WHAT TO WORK ON ▸ Transcribe the material from its first line onward, ending with the line that contains "sc.camera = cam" and adding nothing beyond it.

MATERIAL ▸
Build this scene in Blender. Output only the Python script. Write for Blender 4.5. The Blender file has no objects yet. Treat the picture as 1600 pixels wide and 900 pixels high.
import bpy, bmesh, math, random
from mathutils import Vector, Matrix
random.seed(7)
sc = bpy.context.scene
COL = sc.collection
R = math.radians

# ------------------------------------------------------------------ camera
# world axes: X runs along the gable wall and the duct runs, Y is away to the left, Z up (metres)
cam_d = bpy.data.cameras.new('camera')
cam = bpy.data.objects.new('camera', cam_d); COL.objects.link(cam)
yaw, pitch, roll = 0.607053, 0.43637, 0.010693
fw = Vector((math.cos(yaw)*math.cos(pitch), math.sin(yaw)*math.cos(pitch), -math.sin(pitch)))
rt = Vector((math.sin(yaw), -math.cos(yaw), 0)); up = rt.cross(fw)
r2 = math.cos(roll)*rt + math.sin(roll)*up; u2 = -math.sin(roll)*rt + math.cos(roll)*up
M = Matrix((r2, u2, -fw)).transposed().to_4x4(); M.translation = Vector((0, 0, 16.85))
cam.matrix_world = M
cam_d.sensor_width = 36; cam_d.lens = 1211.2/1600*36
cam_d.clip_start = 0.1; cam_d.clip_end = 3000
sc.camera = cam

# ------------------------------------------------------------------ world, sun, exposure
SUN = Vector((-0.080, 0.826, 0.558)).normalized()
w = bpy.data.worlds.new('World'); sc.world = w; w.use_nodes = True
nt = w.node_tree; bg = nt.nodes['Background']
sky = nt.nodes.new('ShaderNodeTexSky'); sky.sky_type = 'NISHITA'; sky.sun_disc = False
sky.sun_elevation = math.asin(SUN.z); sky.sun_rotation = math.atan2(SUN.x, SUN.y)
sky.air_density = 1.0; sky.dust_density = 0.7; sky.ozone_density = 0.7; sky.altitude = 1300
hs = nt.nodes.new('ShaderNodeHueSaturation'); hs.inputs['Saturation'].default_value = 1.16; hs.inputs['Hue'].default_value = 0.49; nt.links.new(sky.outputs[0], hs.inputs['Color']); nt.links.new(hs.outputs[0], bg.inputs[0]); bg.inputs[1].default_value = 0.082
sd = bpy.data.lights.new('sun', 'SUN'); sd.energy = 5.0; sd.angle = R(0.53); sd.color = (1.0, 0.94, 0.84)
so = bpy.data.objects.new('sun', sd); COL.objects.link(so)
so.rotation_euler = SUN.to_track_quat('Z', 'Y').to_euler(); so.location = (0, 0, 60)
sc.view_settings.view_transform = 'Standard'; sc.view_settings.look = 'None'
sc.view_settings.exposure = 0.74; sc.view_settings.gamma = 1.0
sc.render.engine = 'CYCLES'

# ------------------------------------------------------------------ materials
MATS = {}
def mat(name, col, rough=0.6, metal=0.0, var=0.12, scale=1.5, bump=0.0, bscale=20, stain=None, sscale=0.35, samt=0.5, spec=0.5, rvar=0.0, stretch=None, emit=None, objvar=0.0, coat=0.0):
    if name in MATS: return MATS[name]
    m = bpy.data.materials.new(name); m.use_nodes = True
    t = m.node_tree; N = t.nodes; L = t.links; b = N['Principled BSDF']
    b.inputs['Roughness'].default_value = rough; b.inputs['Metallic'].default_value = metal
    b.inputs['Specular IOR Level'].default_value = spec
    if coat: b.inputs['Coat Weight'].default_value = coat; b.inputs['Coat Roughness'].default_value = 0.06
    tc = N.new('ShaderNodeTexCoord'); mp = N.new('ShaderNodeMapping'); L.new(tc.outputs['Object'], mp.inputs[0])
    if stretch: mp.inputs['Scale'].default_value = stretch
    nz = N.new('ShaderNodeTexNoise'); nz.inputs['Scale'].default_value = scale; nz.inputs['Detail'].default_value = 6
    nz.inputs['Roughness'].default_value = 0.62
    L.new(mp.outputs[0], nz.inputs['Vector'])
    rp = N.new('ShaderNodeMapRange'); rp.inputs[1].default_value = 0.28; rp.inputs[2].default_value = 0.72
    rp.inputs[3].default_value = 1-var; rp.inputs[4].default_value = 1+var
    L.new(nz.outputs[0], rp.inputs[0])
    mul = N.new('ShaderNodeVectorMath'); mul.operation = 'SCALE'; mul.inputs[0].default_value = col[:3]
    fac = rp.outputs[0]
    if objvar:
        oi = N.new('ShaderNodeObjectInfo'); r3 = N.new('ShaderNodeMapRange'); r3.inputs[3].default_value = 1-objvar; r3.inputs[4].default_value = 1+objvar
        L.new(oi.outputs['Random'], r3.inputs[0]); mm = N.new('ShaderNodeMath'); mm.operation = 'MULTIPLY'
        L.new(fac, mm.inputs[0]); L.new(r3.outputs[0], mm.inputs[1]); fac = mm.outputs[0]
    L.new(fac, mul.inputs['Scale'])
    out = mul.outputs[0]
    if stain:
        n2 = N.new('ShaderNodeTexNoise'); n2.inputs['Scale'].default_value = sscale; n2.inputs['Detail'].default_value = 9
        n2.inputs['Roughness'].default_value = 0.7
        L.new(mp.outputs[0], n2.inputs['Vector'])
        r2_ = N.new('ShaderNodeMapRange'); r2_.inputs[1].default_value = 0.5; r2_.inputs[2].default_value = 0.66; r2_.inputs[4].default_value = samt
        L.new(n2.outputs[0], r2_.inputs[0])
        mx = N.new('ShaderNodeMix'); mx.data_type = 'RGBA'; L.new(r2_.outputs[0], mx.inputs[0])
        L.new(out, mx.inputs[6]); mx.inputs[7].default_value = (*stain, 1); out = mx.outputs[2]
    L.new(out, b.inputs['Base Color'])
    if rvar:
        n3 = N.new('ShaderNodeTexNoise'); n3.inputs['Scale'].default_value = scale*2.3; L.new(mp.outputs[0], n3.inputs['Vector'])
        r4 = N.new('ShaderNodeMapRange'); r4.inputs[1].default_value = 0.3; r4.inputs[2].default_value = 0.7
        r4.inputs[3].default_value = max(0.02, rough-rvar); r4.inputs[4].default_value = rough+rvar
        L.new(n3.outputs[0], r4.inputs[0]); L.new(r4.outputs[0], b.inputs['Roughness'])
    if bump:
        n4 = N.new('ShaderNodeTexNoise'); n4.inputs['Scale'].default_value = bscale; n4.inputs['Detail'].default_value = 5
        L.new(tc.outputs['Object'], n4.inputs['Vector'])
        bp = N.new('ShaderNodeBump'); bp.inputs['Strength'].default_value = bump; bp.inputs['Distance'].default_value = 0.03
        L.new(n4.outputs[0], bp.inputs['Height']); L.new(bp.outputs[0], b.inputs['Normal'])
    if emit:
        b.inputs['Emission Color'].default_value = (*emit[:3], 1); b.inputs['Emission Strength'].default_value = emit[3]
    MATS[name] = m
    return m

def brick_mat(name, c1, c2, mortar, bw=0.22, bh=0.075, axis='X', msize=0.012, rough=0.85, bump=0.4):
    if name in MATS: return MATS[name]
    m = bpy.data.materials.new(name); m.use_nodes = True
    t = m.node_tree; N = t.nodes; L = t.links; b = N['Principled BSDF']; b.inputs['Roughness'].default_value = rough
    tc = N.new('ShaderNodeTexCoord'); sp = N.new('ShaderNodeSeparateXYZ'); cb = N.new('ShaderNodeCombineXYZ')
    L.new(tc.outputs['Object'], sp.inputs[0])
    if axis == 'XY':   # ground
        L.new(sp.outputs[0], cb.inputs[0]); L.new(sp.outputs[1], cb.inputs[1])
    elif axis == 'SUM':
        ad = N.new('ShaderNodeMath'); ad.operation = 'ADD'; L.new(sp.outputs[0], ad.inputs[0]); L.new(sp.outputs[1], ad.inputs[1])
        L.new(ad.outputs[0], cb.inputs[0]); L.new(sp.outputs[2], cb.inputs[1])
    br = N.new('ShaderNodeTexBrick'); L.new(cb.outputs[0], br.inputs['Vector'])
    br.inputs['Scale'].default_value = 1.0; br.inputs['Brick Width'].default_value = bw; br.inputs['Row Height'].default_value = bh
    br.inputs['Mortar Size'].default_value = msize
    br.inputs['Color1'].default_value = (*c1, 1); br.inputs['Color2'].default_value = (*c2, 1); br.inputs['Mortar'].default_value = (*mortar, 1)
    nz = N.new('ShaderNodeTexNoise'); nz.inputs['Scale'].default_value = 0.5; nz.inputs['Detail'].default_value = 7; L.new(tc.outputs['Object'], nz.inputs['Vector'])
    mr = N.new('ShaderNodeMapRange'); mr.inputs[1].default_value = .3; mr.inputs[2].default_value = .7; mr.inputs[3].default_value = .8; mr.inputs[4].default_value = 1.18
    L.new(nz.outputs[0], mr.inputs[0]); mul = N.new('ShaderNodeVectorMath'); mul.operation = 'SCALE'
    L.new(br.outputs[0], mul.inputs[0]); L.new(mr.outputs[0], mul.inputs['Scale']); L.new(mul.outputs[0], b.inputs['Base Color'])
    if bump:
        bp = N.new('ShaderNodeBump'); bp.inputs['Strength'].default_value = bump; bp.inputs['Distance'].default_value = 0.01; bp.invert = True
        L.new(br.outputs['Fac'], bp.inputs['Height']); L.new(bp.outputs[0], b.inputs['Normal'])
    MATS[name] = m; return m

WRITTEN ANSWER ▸
Build this scene in Blender. Output only the Python script. Write for Blender 4.5. The Blender file has no objects yet. Treat the picture as 1600 pixels wide and 900 pixels high.
import bpy, bmesh, math, random
from mathutils import Vector, Matrix
random.seed(7)
sc = bpy.context.scene
COL = sc.collection
R = math.radians

# ------------------------------------------------------------------ camera
# world axes: X runs along the gable wall and the duct runs, Y is away to the left, Z up (metres)
cam_d = bpy.data.cameras.new('camera')
cam = bpy.data.objects.new('camera', cam_d); COL.objects.link(cam)
yaw, pitch, roll = 0.607053, 0.43637, 0.010693
fw = Vector((math.cos(yaw)*math.cos(pitch), math.sin(yaw)*math.cos(pitch), -math.sin(pitch)))
rt = Vector((math.sin(yaw), -math.cos(yaw), 0)); up = rt.cross(fw)
r2 = math.cos(roll)*rt + math.sin(roll)*up; u2 = -math.sin(roll)*rt + math.cos(roll)*up
M = Matrix((r2, u2, -fw)).transposed().to_4x4(); M.translation = Vector((0, 0, 16.85))
cam.matrix_world = M
cam_d.sensor_width = 36; cam_d.lens = 1211.2/1600*36
cam_d.clip_start = 0.1; cam_d.clip_end = 3000
sc.camera = cam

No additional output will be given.